## EXERCISE REQUIREMENTS
Extract, unchanged, each line of the listing below from its first line through the line that contains "COL = S.collection", inclusive, and nothing else.

## MATERIAL PROVIDED

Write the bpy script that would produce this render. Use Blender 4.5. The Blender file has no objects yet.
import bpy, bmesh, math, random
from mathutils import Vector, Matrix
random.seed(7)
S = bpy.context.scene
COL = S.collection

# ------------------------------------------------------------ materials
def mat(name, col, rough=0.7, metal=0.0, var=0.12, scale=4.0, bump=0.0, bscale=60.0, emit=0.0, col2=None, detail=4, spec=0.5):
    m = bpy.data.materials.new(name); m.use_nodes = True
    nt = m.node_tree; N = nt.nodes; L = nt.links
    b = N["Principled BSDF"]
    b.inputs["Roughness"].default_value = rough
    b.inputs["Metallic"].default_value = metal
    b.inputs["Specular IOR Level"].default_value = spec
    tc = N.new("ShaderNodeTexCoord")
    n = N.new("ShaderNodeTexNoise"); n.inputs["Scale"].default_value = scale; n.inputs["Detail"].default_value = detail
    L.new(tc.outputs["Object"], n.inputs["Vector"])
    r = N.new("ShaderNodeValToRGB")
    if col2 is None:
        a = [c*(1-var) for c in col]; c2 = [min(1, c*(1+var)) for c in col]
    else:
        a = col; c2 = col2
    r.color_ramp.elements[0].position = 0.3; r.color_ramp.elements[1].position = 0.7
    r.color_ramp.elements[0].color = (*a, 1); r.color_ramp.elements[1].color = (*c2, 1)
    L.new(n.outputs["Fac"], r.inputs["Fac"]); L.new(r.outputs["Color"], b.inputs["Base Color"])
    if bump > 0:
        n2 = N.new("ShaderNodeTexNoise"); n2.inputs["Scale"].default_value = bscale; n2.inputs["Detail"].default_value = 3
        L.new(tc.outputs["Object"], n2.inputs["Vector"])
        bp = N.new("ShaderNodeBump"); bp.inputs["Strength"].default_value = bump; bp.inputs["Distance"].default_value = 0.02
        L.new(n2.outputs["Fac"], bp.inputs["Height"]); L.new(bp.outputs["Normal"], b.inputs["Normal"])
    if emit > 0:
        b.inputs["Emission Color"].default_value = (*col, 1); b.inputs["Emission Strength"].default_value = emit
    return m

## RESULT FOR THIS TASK
Write the bpy script that would produce this render. Use Blender 4.5. The Blender file has no objects yet.
import bpy, bmesh, math, random
from mathutils import Vector, Matrix
random.seed(7)
S = bpy.context.scene
COL = S.collection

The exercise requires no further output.